A montagem do Municipal teve acertos extraordinários e erros grosseiros. A orquestra e o coro estavam ótimos, mas o deslocamento do cenário para o ambiente brasileiro atrapalhou a compreensão da trama

Destaque para Luiz-Ottavio Faria, no papel de Porgy, e para a soprano americana Latonia Moore, como Bess. Na belíssima montagem do Metropolitan Opera, de 2019/20, que vi no YouTube, Moore interpretou Serena lindamente. Destaque absoluto para a arrebatadora Serena da mezzo-soprano Juliana Taino, que me arrancou lágrimas na ária My Manʼs Gone Now, na minha segunda ida ao Municipal para ver a ópera, dessa vez, na primeira fileira. O barítono sul-africano Bongani J. Kubheka, como o violento Crown, estava muito bem, e igualmente Jean William, como Sportin’ Life (apesar de não ter dado ênfase ao cinismo sedutor e maligno do personagem). Ainda tivemos a soprano colombiana Betty Garcés, como Clara, e a mezzo Edineia Oliveira, interpretando Maria. Esse grupo formava o primeiro elenco. Que sorte a minha.

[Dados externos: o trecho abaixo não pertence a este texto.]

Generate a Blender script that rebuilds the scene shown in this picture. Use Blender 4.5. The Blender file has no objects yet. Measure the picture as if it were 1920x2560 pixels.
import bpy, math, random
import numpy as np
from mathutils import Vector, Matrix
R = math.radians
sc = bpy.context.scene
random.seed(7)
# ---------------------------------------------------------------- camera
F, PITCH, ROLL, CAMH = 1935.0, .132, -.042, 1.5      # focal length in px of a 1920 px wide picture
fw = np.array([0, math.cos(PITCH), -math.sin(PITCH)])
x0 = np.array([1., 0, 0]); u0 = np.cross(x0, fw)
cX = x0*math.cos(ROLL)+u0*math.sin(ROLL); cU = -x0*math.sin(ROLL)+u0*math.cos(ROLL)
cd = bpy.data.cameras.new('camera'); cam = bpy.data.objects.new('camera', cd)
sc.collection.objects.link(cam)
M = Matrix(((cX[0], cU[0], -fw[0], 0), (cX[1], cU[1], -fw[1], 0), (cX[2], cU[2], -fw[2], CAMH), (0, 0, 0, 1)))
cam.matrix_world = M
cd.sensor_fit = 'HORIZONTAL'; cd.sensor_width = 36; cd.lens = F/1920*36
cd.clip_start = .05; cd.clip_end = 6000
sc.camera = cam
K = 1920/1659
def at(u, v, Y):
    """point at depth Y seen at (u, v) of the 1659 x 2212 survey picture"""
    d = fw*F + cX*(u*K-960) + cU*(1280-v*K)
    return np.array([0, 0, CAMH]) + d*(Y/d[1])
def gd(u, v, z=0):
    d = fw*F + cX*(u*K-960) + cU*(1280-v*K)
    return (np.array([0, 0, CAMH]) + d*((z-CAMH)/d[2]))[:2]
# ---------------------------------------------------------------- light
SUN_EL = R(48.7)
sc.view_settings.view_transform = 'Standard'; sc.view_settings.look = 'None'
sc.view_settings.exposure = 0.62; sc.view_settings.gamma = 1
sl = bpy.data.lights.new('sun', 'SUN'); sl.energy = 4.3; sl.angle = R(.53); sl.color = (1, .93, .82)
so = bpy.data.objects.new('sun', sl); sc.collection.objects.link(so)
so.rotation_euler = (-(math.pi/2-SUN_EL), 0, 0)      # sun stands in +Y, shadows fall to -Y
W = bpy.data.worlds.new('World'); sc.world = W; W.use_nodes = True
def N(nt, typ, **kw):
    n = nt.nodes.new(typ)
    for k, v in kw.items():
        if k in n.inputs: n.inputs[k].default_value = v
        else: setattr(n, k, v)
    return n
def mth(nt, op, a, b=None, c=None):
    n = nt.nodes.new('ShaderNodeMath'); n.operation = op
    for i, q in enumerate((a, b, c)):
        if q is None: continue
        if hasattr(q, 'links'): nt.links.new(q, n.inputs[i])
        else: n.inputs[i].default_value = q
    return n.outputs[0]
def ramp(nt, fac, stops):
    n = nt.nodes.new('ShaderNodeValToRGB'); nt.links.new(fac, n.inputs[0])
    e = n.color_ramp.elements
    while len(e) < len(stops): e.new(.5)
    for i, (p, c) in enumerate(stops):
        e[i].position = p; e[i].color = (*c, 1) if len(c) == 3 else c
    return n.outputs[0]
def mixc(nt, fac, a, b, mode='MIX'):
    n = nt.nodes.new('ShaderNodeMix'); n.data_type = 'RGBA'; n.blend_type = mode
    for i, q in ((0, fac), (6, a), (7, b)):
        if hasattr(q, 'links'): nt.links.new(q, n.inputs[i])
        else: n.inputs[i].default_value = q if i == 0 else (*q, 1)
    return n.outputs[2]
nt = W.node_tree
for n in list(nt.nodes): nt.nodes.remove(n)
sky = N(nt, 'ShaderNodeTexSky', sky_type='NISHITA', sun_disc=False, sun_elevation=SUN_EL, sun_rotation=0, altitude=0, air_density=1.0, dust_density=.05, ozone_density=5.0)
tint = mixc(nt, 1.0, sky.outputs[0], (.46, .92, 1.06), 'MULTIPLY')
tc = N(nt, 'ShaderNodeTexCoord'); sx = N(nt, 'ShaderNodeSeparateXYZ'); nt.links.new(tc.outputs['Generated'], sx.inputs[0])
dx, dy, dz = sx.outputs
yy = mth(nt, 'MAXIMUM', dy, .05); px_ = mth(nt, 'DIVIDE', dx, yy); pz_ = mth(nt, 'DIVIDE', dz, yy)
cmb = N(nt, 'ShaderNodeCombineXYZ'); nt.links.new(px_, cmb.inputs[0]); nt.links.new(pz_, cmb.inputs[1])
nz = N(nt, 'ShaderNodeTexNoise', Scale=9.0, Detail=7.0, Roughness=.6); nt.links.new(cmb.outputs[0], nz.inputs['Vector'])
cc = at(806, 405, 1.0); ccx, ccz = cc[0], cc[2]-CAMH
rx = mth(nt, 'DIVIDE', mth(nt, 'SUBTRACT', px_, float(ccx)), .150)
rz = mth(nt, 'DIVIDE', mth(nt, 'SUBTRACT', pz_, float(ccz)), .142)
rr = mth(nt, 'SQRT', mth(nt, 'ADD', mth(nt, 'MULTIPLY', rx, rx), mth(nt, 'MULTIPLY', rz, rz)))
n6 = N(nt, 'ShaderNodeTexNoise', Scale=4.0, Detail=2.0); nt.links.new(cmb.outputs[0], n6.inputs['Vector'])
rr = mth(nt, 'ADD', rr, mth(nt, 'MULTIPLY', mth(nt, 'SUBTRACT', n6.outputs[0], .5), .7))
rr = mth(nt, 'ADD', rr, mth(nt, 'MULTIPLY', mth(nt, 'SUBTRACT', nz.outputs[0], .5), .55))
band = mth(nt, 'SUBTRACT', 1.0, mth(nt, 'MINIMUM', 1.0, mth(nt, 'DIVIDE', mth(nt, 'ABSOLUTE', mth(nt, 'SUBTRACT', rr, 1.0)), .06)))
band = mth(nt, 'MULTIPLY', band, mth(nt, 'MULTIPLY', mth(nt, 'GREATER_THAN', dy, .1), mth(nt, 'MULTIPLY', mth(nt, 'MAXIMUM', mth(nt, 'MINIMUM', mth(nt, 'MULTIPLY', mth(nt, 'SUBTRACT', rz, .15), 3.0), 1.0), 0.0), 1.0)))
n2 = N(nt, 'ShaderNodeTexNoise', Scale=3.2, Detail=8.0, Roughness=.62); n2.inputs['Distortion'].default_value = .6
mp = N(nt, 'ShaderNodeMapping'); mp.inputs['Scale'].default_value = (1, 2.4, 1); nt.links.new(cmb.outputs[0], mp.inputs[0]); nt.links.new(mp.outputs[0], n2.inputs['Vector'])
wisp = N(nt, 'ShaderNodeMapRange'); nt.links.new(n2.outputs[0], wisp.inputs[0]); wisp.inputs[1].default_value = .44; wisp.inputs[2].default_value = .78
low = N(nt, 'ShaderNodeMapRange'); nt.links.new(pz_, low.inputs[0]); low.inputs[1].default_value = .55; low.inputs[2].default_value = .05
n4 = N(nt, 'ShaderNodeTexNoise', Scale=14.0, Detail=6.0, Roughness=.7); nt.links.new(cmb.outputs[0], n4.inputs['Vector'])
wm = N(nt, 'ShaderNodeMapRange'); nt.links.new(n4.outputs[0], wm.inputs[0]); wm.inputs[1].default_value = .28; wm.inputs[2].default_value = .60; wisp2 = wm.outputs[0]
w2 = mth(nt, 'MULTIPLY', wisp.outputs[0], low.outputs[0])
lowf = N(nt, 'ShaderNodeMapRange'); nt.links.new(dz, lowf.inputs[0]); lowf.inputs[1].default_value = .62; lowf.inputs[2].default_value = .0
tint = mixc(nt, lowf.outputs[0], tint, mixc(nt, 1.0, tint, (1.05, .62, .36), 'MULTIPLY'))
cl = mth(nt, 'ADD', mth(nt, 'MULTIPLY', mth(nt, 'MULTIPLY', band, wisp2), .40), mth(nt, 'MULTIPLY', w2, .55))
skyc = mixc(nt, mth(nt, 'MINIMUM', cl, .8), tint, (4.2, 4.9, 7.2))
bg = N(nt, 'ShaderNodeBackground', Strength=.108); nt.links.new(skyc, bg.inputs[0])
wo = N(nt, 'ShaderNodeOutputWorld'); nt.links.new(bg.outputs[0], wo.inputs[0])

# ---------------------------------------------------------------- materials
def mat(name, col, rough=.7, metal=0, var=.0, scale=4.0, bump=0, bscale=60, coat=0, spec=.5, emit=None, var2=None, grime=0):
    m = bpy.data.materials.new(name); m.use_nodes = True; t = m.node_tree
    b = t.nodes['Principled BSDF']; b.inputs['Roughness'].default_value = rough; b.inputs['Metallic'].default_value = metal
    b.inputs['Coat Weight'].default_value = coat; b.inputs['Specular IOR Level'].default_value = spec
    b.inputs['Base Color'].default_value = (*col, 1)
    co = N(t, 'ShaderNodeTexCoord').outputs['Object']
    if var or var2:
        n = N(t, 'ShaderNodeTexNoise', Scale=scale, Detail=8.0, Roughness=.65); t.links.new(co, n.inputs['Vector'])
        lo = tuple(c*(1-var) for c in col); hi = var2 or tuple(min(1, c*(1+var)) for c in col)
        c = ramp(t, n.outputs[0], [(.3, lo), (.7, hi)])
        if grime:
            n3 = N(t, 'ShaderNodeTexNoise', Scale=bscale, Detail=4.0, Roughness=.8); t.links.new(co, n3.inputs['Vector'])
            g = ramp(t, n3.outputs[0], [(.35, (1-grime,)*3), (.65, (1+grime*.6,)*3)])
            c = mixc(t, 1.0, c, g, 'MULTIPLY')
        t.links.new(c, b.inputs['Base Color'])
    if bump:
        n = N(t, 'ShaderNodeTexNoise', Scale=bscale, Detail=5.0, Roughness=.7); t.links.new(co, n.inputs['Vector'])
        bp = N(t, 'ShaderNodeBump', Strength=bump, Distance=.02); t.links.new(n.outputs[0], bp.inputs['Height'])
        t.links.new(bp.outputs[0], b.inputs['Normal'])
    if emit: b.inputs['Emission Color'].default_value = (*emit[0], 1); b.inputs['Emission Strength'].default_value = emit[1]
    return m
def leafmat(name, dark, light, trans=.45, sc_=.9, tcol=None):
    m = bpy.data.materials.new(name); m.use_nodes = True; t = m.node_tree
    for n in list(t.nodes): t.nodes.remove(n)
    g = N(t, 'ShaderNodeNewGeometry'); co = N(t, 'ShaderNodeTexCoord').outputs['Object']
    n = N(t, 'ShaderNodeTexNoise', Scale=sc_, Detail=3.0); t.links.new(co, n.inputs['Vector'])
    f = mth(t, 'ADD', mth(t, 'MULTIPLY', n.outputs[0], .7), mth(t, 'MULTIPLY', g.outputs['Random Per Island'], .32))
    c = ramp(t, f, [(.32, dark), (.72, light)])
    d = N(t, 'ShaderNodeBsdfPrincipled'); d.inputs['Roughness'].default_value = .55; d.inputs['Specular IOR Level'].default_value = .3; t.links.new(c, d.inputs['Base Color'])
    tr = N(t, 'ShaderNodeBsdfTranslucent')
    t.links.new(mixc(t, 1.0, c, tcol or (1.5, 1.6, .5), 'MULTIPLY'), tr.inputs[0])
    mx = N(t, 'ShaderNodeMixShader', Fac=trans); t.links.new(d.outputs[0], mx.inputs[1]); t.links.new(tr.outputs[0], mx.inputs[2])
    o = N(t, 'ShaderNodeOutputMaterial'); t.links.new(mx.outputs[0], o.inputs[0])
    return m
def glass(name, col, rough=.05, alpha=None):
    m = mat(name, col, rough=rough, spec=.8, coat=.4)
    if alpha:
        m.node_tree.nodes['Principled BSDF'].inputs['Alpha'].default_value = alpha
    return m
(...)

Os cantores estavam microfonados irregularmente, alguns com volume mais baixo que outros; mas temos, claro, de levar em consideração a desigualdade técnica entre eles, uma vez que tínhamos cantores experientes misturados com outros pouquíssimo expressivos. Mas isso é, creio eu, culpa da própria cena do canto lírico brasileiro, que parece dar pouca oportunidade a cantores e cantoras negras. Precisamos melhorar nisso. Quanto mais se apresentarem, melhor ficarão. O coro estava, como sempre, ótimo. Formado pelos excelentes Coro Lírico Municipal e Coral Paulistano (e convidados), deu um show à parte.

Outro ponto de extremo mau gosto foi terem colocado uma DJ para tocar música eletrônica no hall do teatro, no intervalo e no final da ópera. Um reforço de estereótipo absolutamente desnecessário, para não dizer prejudicial. Não é porque a ópera trata de um tema negro, que temos de ter uma “festa de negro” totalmente fora de hora e contexto, algo que eu nunca tinha visto no Municipal. A concentração no que está ocorrendo na obra faz parte da experiência, e o intervalo não é momento de dispersar a atenção com outro tipo de música ou entretenimento. Eu, por exemplo, até quando saio de um concerto ou ópera, sequer ligo a música no carro, pois vou embora ainda meditando sobre o que acabei de ver/ouvir. Me senti mal representado por aquilo, como se tivessem, em nome da diversidade, aberto espaço para o preconceito e o estereótipo grosseiro. E tenho certeza que grande parte dos habitués do teatro também não gostaram.

Entretanto, ao fim e ao cabo, não posso dizer que não gostei. Gostei muito. Sobretudo por ter visto essa grande quantidade de artistas negros em cena, dando o seu melhor. O leitor que não for negro como eu talvez não compreenda a profundidade emocional disso, uma vez que o “padrão” lhe pertence. Para quem cresceu vendo pessoas negras somente em papéis subalternos no audiovisual brasileiro; para quem vê pouquíssimos artistas negros de destaque em artes consideradas elitizadas – como a música clássica –, para mim esse tipo de representatividade importa muito. Parabéns ao Theatro Municipal, pela ousadia de montar – e nos dar a oportunidade de ver – uma obra tão rica e complexa como Porgy and Bess. Foi inesquecível.